Although we conclude that the trial court erred, we cannot reverse defendant’s conviction if that error was harmless. Erroneously admitted evidence is harmless if there is little likelihood that the error affected the jury’s verdict. State v. Davis,
Defendant argues that the error likely affected the jury’s verdict because the jury could have used the evidence to infer that defendant had a violent temperament and thus also infer that defendant was the initial aggressor and used unreasonable force. The dispositive issue that the jury was required to resolve was not whether defendant was the initial aggressor — it being undisputed that the incident started with Johnson putting defendant in a headlock and hitting him — but whether defendant used “force which [defendant] reasonably believe [d] [was] necessary for the purpose [of self-defense].” ORS 161.209. Given the undisputed evidence that what defendant feared was being hit by Johnson again and that he reacted by stabbing Johnson eight times, including in the back of the legs, the error at issue here had little likelihood of affecting the jury’s verdict as to the “reasonable use of force” issue. Accordingly, we affirm.
Affirmed.
Notes
ORS 163.185(l)(a) provides that “[a] person commits the crime of assault in the first degree if the person * * * [intentionally causes serious physical injury to another by means of a deadly or dangerous weapon.”

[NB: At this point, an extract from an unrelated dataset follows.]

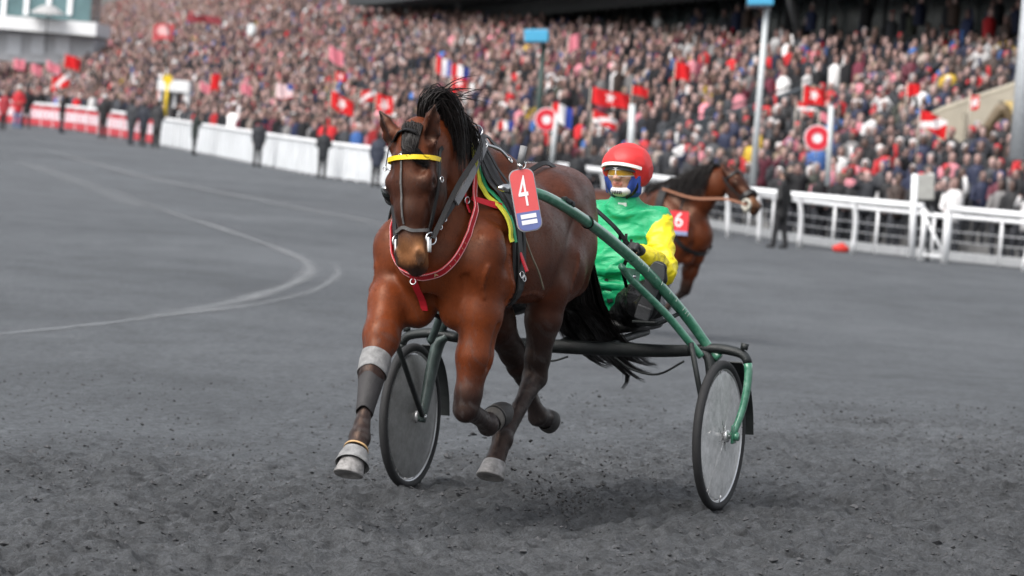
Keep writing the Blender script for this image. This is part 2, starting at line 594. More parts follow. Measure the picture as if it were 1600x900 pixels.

We note that, because the state elicited the fact statement from defendant on cross-examination, the state also may have been precluded from seeking to impeach the statement on another ground: a party cannot elicit a collateral fact on cross-examination that is beyond the scope of direct examination and then use impeachment by contradiction to introduce extrinsic evidence concerning that collateral fact. See State v. Johnson,
ORS 161.209 provides:
“Except as provided in ORS 161.215 and 161.219, a person is justified in using physical force upon another person for self-defense or to defend a third person from what the person reasonably believes to be the use or imminent use of unlawful physical force, and the person may use a degree of force which the person reasonably believes to be necessary for the purpose.”